The work hours are insane. They were bad before the cut-backs, now they are terrible. It's a taboo topic, and pilots (who work for love more than money -- very few pilots are well-paid, and the education is very expensive) don't like to talk about it to non-pilots for obvious reasons. Nonetheless, there is a tacit understanding that sleeping in shifts is safer than trying to meet the impossible demands of the airlines. And both pilots are always awake at take-off and landing, the only points of most modern flights that are likely to demand emergency action.

I think it would be far better to have FAA (and international) guidelines that allow for real rest between legs and flight days than to formalise pilots sleeping in the cockpit. It is really much better to have two alert pilots than to have one alert one and one sleeping one, or to have two pilots who are barely functional. While take-off and landing are the most risky portions of a flight, it's good to have two trained minds and two pairs of expert eyes peeled for the random stuff (mostly weather-related) that happens mid-flight.
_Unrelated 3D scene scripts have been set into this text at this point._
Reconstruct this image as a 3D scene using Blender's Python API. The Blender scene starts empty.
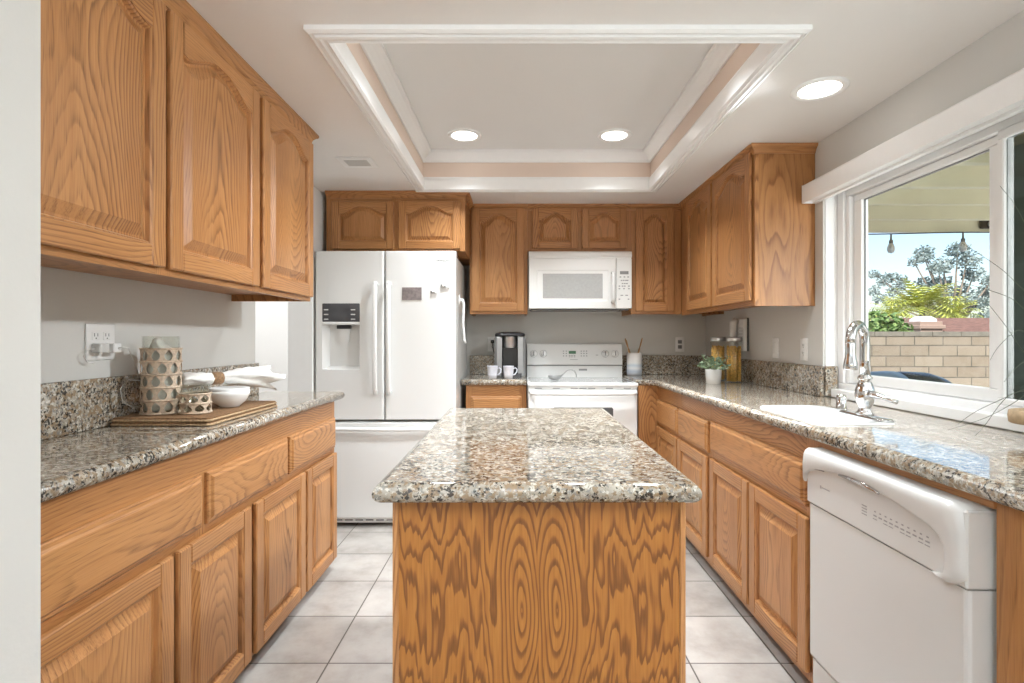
import bpy, bmesh, math, random
from mathutils import Vector, Matrix
random.seed(7)
PI = math.pi
scene = bpy.context.scene
COL = scene.collection

# ------------------------------------------------------------------ camera
cam_data = bpy.data.cameras.new('camera')
cam_data.sensor_width = 36.0
cam_data.lens = 535.0 / 1024.0 * 36.0
cam_data.shift_x = -5.0 / 1024.0
cam_data.shift_y = -3.5 / 1024.0
cam_data.clip_start = 0.02
cam = bpy.data.objects.new('camera', cam_data)
COL.objects.link(cam)
cam.location = (0, 0, 1.2)
cam.rotation_euler = (PI / 2, 0, 0)
scene.camera = cam

# ------------------------------------------------------------------ exposure, world, sun, added fill lamps
scene.view_settings.view_transform = 'Standard'
scene.view_settings.look = 'None'
scene.view_settings.gamma = 1.0
scene.view_settings.use_curve_mapping = False
scene.view_settings.exposure = 0.55
try:
    scene.cycles.use_denoising = True
    scene.cycles.denoising_prefilter = 'ACCURATE'
    scene.cycles.max_bounces = 10
    scene.cycles.diffuse_bounces = 5
    scene.cycles.glossy_bounces = 4
    scene.cycles.transparent_max_bounces = 16
    scene.cycles.caustics_reflective = False
    scene.cycles.caustics_refractive = False
    scene.cycles.sample_clamp_indirect = 6.0
except Exception:
    pass

world = bpy.data.worlds.new('sky')
scene.world = world
world.use_nodes = True
wn = world.node_tree
wn.nodes.clear()
w_out = wn.nodes.new('ShaderNodeOutputWorld')
w_bg = wn.nodes.new('ShaderNodeBackground')
w_sky = wn.nodes.new('ShaderNodeTexSky')
w_sky.sky_type = 'NISHITA'
w_sky.sun_disc = False
w_sky.sun_elevation = math.radians(48)
w_sky.sun_rotation = math.radians(200)
w_sky.air_density = 1.0
w_sky.dust_density = 1.5
w_sky.ozone_density = 1.0
w_bg.inputs['Strength'].default_value = 0.18
wn.links.new(w_sky.outputs[0], w_bg.inputs['Color'])
wn.links.new(w_bg.outputs[0], w_out.inputs['Surface'])

def add_light(name, kind, loc, rot, power, color=(1, 1, 1), size=0.2, size_y=None, spread=None):
    d = bpy.data.lights.new(name, kind)
    d.energy = power
    d.color = color
    if kind == 'AREA':
        d.size = size
        if size_y:
            d.shape = 'RECTANGLE'
            d.size_y = size_y
        else:
            d.shape = 'DISK'
        if spread:
            d.spread = spread
    o = bpy.data.objects.new(name, d)
    o.location = loc
    o.rotation_euler = rot
    COL.objects.link(o)
    return o

sun = add_light('sun', 'SUN', (0, 0, 10), (math.radians(42), 0, math.radians(-25)), 4.4, (1.0, 0.95, 0.88))
sun.data.angle = math.radians(0.6)
# added area fills: behind the camera, outside the near sash, in the hall
add_light('rear_fill', 'AREA', (0.1, -2.52, 1.15), (PI / 2, 0, 0), 7.5, (0.90, 0.96, 1.0), 3.4, 1.9)
add_light('near_sash_fill', 'AREA', (1.80, 1.02, 1.43), (0, math.radians(84), math.radians(-22)), 30, (0.95, 0.98, 1.0), 0.80, 1.10)  # fill added outside the sash to brighten the left wall and uppers
add_light('hall_fill', 'AREA', (-1.95, 3.3, 2.12), (0, 0, 0), 13, (0.95, 0.98, 1.0), 0.5)  # overhead fill added to brighten the hall
# pair of unseen uplights added behind the camera to brighten the ceiling
add_light('ceiling_fill', 'AREA', (-0.9, -0.55, 1.72), (PI, 0, 0), 42, (0.88, 0.95, 1.0), 0.4)
add_light('ceiling_fill', 'AREA', (1.0, -0.55, 1.72), (PI, 0, 0), 42, (0.88, 0.95, 1.0), 0.4)

# ------------------------------------------------------------------ node helpers
class NT:
    def __init__(self, name):
        self.mat = bpy.data.materials.new(name)
        self.mat.use_nodes = True
        self.t = self.mat.node_tree
        self.t.nodes.clear()
        self.out = self.t.nodes.new('ShaderNodeOutputMaterial')
    def n(self, kind, **kw):
        nd = self.t.nodes.new(kind)
        for k, v in kw.items():
            setattr(nd, k, v)
        return nd
    def link(self, a, b):
        self.t.links.new(a, b)
    def setin(self, sock, v):
        if hasattr(v, 'is_output'):
            self.link(v, sock)
        else:
            sock.default_value = v
    def m(self, op, *args, clamp=False):
        nd = self.n('ShaderNodeMath', operation=op)
        nd.use_clamp = clamp
        for i, a in enumerate(args):
            self.setin(nd.inputs[i], a)
        return nd.outputs[0]
    def comb(self, x, y, z):
        nd = self.n('ShaderNodeCombineXYZ')
        for i, a in enumerate((x, y, z)):
            self.setin(nd.inputs[i], a)
        return nd.outputs[0]
    def sep(self, v):
        nd = self.n('ShaderNodeSeparateXYZ')
        self.link(v, nd.inputs[0])
        return nd.outputs[0], nd.outputs[1], nd.outputs[2]
    def noise(self, vec, scale=1.0, detail=2.0, rough=0.5, color=False, distortion=0.0):
        nd = self.n('ShaderNodeTexNoise')
        self.link(vec, nd.inputs['Vector'])
        nd.inputs['Scale'].default_value = scale
        nd.inputs['Detail'].default_value = detail
        nd.inputs['Roughness'].default_value = rough
        nd.inputs['Distortion'].default_value = distortion
        return nd.outputs['Color' if color else 'Fac']
    def voronoi(self, vec, scale, feature='F1', out='Color'):
        nd = self.n('ShaderNodeTexVoronoi', feature=feature)
        self.link(vec, nd.inputs['Vector'])
        nd.inputs['Scale'].default_value = scale
        return nd.outputs[out]
    def ramp(self, fac, stops, interp='LINEAR'):
        nd = self.n('ShaderNodeValToRGB')
        cr = nd.color_ramp
        cr.interpolation = interp
        while len(cr.elements) < len(stops):
            cr.elements.new(0.5)
        for e, (p, c) in zip(cr.elements, stops):
            e.position = p
            if not isinstance(c, (tuple, list)):
                c = (c, c, c)
            e.color = (c[0], c[1], c[2], 1)
        self.link(fac, nd.inputs[0])
        return nd.outputs[0]
    def mix(self, fac, a, b, mode='MIX'):
        nd = self.n('ShaderNodeMixRGB', blend_type=mode)
        for s, v in zip(nd.inputs, (fac, a, b)):
            if isinstance(v, (tuple, list)):
                v = (v[0], v[1], v[2], 1)
            self.setin(s, v)
        return nd.outputs[0]
    def obj(self):
        return self.n('ShaderNodeTexCoord').outputs['Object']
    def bump(self, h, strength=0.2, dist=0.002):
        nd = self.n('ShaderNodeBump')
        nd.inputs['Strength'].default_value = strength
        nd.inputs['Distance'].default_value = dist
        self.link(h, nd.inputs['Height'])
        return nd.outputs[0]
    def bsdf(self, color, rough=0.5, metal=0.0, normal=None, spec=None, coat=0.0, trans=0.0, ior=None, emit=None, estr=0.0):
        nd = self.n('ShaderNodeBsdfPrincipled')
        if isinstance(color, (tuple, list)):
            color = (color[0], color[1], color[2], 1)
        self.setin(nd.inputs['Base Color'], color)
        self.setin(nd.inputs['Roughness'], rough)
        nd.inputs['Metallic'].default_value = metal
        if normal is not None:
            self.link(normal, nd.inputs['Normal'])
        if spec is not None:
            nd.inputs['Specular IOR Level'].default_value = spec
        nd.inputs['Coat Weight'].default_value = coat
        nd.inputs['Coat Roughness'].default_value = 0.06
        nd.inputs['Transmission Weight'].default_value = trans
        if ior:
            nd.inputs['IOR'].default_value = ior
        if emit:
            nd.inputs['Emission Color'].default_value = (emit[0], emit[1], emit[2], 1)
            nd.inputs['Emission Strength'].default_value = estr
        self.link(nd.outputs[0], self.out.inputs['Surface'])
        return self.mat

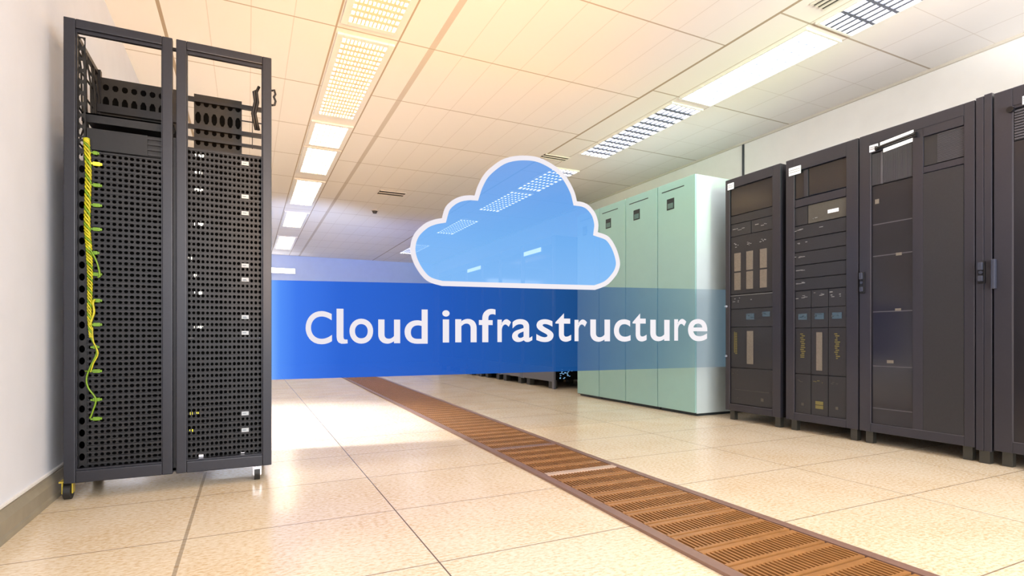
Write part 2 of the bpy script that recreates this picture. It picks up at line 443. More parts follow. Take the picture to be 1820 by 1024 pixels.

Most legs are short enough that it is easily possible to remain alert throughout, provided you're well-rested when you begin it.

I know pilots who time their own flights as passengers to take advantage of this, trying to arrange their passage for a crew that is coming back from a long rest period. If that doesn't illustrate how serious the problem is, I don't know what does. But, it also suggests that the problem is one with a solution: let pilots actually sleep on the ground!